過給機の潤滑油系統は、主機のシステム油が油だめから直結式潤滑油ポンプ又は電動の予備潤滑油ポンプに吸引されて潤滑油主管に入り、同主管後端の継手部から潤滑油枝管に分岐し、同枝管に設けられた圧力調整弁により1.9キログラム毎平方センチメートルの圧力に調圧された後、軸受装置の潤滑油入口部を経て軸受メタルとロータ軸との摩擦面に注油され、同油だめに戻るように配管され、また、主機後部の計器盤に同潤滑油入口部の油圧を示す過給機注油圧力計が取り付けられていた。
A受審人は、平成11年6月から漁運丸の機関長として乗り組み、機関の運転保守にあたり、平素、主機を始動する前には、システム油系統に潤滑油を行き渡らせる目的で、予備潤滑油ポンプの運転による同油のプライミングを行っていた。
漁運丸は、毎年5月から翌年1月の漁期終了までいか一本釣り漁の操業を繰り返しており、同13年1月末に休漁して北海道函館港西ふ頭岸壁に係船された後、船体等を整備するため、同港内の造船所に回航されることになった。
ところが、A受審人は、越えて4月4日回航前に主機の試運転を行う際、10時30分少し前予備潤滑油ポンプを始動したものの、長期間停止されているうちにシステム油が途絶えて過給機の軸受装置の潤滑油配管内部等が油切れになっていて、同装置の注油圧力が不足する状況であったが、同ポンプを運転しているから大丈夫と思い、主機の始動前に過給機注油圧力計を見るなどして潤滑油のプライミングを十分に行うことなく、同時30分主機を始動して回転数毎分270にかけクラッチを中立位置のまま30分間の運転を続けた。
過給機は、主機が始動された際、軸受装置の注油圧力の不足により摩擦面に油膜が形成されないままロータ軸が回転し、潤滑が阻害されて軸受メタルに肌荒れが生じた。
こうして、漁運丸は、A受審人ほか1人が乗り組み、造船所作業員等3人を乗せ、入渠の目的で、船首1.2メートル船尾4.6メートルの喫水をもって、15時30分函館港西ふ頭岸壁を離岸して同港第3区の造船所に向け、主機を回転数毎分300にかけて港内を進行し、同造船所至近に至り回頭するために主機を増速したところ、過給機の軸受メタルの肌荒れ箇所にかじり傷が発生し、15時40分函館港北防波堤灯台から真方位106度1,940メートルの地点において、同傷が進行して軸受メタルとロータ軸とが焼き付き、過給機が異音を発した。

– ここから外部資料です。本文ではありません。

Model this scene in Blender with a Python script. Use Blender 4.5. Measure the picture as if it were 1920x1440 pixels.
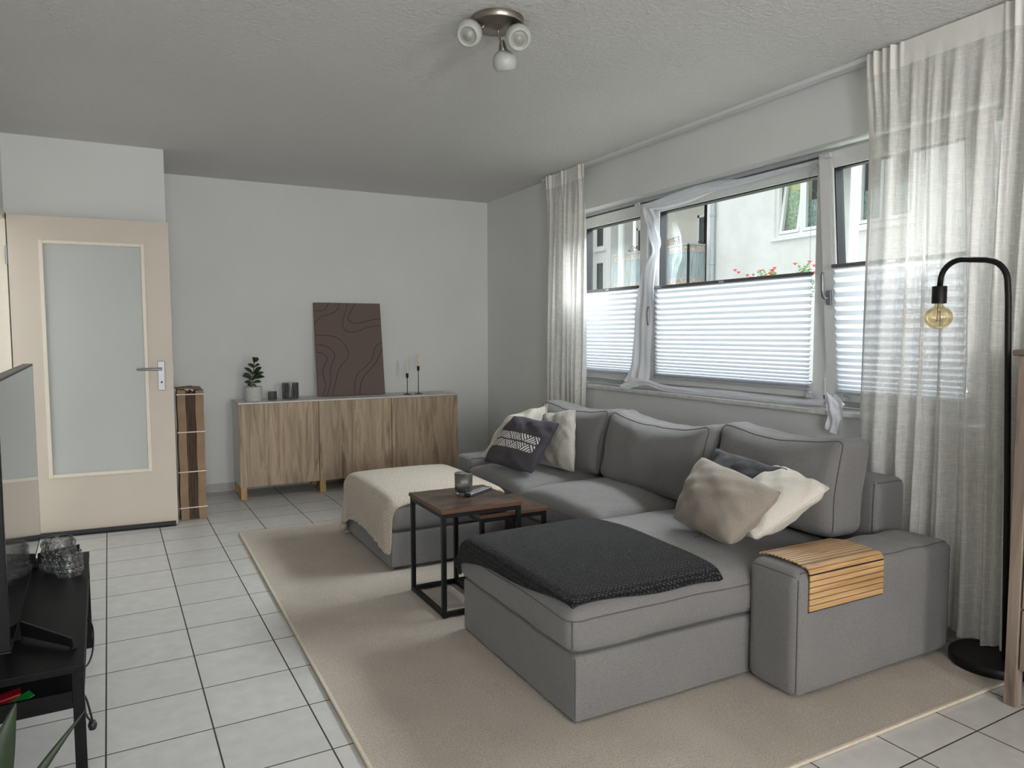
import bpy, math, random
import numpy as np
from mathutils import Vector, Matrix

random.seed(7)
for o in list(bpy.data.objects):
    bpy.data.objects.remove(o)
S = bpy.context.scene
C = S.collection
R = math.radians

# ------------------------------------------------------------------ camera
F, YAW, PITCH, ROLL, CAMH = 1355.3, R(27.762), R(3.920), R(-0.1415), 1.2515
_fw = Vector((math.sin(YAW)*math.cos(PITCH), math.cos(YAW)*math.cos(PITCH), -math.sin(PITCH)))
_rt = Vector((math.cos(YAW), -math.sin(YAW), 0))
_up = _rt.cross(_fw)
_r2 = _rt*math.cos(ROLL) + _up*math.sin(ROLL)
_u2 = _up*math.cos(ROLL) - _rt*math.sin(ROLL)
cd = bpy.data.cameras.new('camera')
cam = bpy.data.objects.new('camera', cd)
C.objects.link(cam)
m = Matrix(((_r2.x, _u2.x, -_fw.x, 0), (_r2.y, _u2.y, -_fw.y, 0), (_r2.z, _u2.z, -_fw.z, CAMH), (0, 0, 0, 1)))
cam.matrix_world = m
cd.sensor_fit = 'HORIZONTAL'
cd.sensor_width = 36.0
cd.lens = F*36.0/1920.0
cd.clip_start = 0.02
cd.clip_end = 200
S.camera = cam

# ------------------------------------------------------------------ exposure
S.view_settings.view_transform = 'Standard'
S.view_settings.look = 'None'
S.view_settings.gamma = 1.0
S.view_settings.use_curve_mapping = False
S.view_settings.exposure = 1.05
S.cycles.max_bounces = 10
S.cycles.diffuse_bounces = 5
S.cycles.glossy_bounces = 4
S.cycles.transmission_bounces = 8
S.cycles.transparent_max_bounces = 16
S.cycles.caustics_reflective = False
S.cycles.caustics_refractive = False
S.cycles.sample_clamp_indirect = 4.0
S.cycles.use_denoising = True

# ------------------------------------------------------------------ world: overcast sky
W = bpy.data.worlds.new('overcast_sky')
S.world = W
W.use_nodes = True
nt = W.node_tree
bg = nt.nodes['Background']
tc = nt.nodes.new('ShaderNodeTexCoord')
sp = nt.nodes.new('ShaderNodeSeparateXYZ')
mr = nt.nodes.new('ShaderNodeMapRange')
mr.inputs['From Min'].default_value = -0.1
mr.inputs['From Max'].default_value = 1.0
mr.inputs['To Min'].default_value = 0.75
mr.inputs['To Max'].default_value = 1.35
nt.links.new(tc.outputs['Generated'], sp.inputs[0])
nt.links.new(sp.outputs['Z'], mr.inputs['Value'])
cr = nt.nodes.new('ShaderNodeMix')
cr.data_type = 'RGBA'
cr.blend_type = 'MULTIPLY'
cr.inputs['Factor'].default_value = 1.0
cr.inputs['A'].default_value = (0.93, 0.97, 1.0, 1)
nt.links.new(mr.outputs[0], cr.inputs['B'])
nt.links.new(cr.outputs['Result'], bg.inputs['Color'])
bg.inputs['Strength'].default_value = 0.82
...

当時、天候は晴で風力3の北西風が吹き、港内は穏やかであった。
A受審人は、甲板上で異音に気付いて機関室に急行し、過給機の異状を認め、その旨を船長に報告して主機の減速措置をとった。
漁運丸は、そのまま入渠した後、過給機を精査した結果、軸受装置の軸受メタル等の焼損及びロータ軸の曲損が判明し、各損傷部品を新替えした。
(原因)
本件機関損傷は、主機始動前の潤滑油のプライミングが不十分で、始動の際に過給機の軸受装置の潤滑が阻害され、軸受メタルに肌荒れが生じたまま運転が続けられたことによって発生したものである。
(受審人の所為)
A受審人は、休漁期の係船後に主機の試運転を行う場合、長期間停止されているうちにシステム油が途絶えて過給機の軸受装置の潤滑油配管内部等が油切れになるから、軸受メタルとロータ軸との摩擦面に油膜が形成されるよう、主機の始動前に過給機注油圧力計を見るなどして潤滑油のプライミングを十分に行うべき注意義務があった。しかるに、同人は、予備潤滑油ポンプを運転しているから大丈夫と思い、主機の始動前に潤滑油のプライミングを十分に行わなかった職務上の過失により、始動した際に過給機の軸受装置の潤滑が阻害される事態を招き、軸受メタルに肌荒れが生じたまま運転を続け、同装置及びロータ軸の損傷を生じさせるに至った。